Es gibt in Deutschland inzwischen viele Parallelgesellschaften, nicht nur die der Zugewanderten. Der Kulturkampf tobt eben nicht zwischen ethnisch definierten Identitäten, nicht zwischen den zur besseren Übersicht eingekreisten Kulturen, sondern innerhalb der, durch unterschiedliche individuelle Wahrnehmungen, zersplitterten Kulturen selbst. Wer für eine demokratische, freie Gesellschaft eintritt, muss einen freiheitlichen Patriotismus entwickeln. Ausgegrenzt werden dann nicht ethnische Gruppen, sondern totalitäre Denkstrukturen.
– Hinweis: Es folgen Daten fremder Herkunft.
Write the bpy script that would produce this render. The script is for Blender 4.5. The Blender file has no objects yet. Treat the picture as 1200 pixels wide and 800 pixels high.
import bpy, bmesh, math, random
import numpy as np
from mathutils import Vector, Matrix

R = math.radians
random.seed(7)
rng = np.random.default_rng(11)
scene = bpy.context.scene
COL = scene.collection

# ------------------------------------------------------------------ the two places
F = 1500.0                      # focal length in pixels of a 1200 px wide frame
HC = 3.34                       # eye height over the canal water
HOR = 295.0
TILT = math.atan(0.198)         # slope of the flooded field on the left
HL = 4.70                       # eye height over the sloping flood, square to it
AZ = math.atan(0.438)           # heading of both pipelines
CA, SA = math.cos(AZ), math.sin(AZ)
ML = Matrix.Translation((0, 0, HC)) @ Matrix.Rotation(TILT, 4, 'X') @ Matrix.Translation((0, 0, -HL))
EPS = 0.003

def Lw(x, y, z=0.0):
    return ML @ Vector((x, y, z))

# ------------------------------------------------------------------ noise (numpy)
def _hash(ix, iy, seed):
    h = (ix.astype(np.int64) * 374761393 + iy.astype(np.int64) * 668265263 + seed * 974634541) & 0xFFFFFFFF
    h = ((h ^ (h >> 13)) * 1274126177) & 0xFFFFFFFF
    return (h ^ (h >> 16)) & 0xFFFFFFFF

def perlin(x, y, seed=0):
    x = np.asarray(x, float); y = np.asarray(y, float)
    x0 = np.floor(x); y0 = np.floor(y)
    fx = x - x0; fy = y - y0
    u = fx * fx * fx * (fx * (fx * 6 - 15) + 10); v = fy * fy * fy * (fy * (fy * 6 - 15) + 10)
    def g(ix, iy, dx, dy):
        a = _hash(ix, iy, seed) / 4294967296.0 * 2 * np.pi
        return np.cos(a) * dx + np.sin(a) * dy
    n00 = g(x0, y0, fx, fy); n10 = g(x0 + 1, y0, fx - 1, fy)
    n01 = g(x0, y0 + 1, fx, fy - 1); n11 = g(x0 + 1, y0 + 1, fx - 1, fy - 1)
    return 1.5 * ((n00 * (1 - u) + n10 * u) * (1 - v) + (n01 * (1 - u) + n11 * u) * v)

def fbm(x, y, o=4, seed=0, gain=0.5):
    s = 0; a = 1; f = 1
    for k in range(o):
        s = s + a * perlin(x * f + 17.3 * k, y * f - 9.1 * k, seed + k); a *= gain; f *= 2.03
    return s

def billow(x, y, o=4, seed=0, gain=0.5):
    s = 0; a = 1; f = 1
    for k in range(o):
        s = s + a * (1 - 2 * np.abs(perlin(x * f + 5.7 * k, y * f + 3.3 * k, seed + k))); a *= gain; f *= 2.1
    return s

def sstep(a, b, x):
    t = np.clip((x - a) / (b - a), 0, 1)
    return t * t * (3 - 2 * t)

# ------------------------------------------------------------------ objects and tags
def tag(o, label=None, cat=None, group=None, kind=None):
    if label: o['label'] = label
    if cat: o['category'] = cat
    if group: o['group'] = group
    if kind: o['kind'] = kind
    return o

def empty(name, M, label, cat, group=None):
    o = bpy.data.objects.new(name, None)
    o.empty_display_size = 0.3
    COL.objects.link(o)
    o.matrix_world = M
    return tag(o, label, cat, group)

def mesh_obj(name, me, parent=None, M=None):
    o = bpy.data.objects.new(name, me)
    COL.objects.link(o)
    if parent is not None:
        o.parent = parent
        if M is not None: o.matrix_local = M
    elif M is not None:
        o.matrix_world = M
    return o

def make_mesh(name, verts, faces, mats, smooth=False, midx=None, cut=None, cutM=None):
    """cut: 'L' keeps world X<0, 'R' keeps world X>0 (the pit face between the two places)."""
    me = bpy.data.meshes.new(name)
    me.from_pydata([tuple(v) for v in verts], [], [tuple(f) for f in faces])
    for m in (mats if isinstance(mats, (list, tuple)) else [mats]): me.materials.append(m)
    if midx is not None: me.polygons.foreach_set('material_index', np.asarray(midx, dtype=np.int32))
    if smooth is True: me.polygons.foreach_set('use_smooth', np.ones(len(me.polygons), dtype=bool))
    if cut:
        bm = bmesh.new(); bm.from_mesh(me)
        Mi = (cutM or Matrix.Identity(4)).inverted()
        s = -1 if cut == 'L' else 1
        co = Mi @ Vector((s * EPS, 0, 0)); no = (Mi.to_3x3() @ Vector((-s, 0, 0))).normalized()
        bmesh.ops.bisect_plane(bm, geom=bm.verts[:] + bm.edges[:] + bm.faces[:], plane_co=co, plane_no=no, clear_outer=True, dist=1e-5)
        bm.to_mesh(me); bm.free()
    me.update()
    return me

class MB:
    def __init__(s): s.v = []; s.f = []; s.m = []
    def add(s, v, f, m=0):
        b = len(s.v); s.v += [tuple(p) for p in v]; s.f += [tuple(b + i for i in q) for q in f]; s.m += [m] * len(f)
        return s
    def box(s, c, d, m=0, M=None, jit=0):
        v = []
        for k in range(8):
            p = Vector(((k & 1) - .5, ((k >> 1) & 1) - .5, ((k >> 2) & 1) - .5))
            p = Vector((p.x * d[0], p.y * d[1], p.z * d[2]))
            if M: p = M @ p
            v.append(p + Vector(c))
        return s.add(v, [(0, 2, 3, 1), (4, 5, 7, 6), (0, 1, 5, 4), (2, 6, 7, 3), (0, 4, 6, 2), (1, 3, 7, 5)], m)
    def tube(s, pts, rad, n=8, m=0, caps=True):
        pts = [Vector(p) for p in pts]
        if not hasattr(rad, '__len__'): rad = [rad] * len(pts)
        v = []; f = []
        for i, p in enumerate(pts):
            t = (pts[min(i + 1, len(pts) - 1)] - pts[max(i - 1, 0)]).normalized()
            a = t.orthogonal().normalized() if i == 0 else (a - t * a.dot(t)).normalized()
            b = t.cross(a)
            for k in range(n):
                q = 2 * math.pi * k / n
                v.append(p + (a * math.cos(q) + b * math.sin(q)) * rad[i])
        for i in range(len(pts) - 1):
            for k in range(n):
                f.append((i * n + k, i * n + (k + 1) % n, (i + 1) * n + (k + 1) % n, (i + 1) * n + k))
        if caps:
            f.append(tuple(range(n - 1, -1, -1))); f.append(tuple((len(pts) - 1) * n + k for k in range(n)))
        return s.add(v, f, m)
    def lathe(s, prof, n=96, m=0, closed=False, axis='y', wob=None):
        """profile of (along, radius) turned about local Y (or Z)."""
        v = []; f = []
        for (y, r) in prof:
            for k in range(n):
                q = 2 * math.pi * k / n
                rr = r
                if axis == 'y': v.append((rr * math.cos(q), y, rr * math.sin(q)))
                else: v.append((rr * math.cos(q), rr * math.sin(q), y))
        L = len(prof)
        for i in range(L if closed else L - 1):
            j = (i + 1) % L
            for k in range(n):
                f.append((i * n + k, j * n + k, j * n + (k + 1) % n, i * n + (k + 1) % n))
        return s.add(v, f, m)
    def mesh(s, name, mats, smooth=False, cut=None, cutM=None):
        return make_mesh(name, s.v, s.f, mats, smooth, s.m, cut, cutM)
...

Zugehörigkeit wird in Deutschland nach wie vor zu stark ethnisch definiert. Es gibt aber nicht nur türkische oder kurdische Gewalttäter, sondern auch eine verwahrloste ethnisch deutsche Jugend, die voller Ressentiments ist gegenüber allem, was für sie fremd erscheint. Und schlimmer noch, es gibt eine Gesellschaft, die den Balken im eigenen Auge nicht wahrnimmt. Eine Gesellschaft kann aber nur dann integrieren, wenn sie offen ist, sich um gemeinsame Werte kümmert und nicht um die Herkunft. Eine Aufgabe, die endlich die Bildungs- und Kulturinstitutionen auf den Plan rufen muss.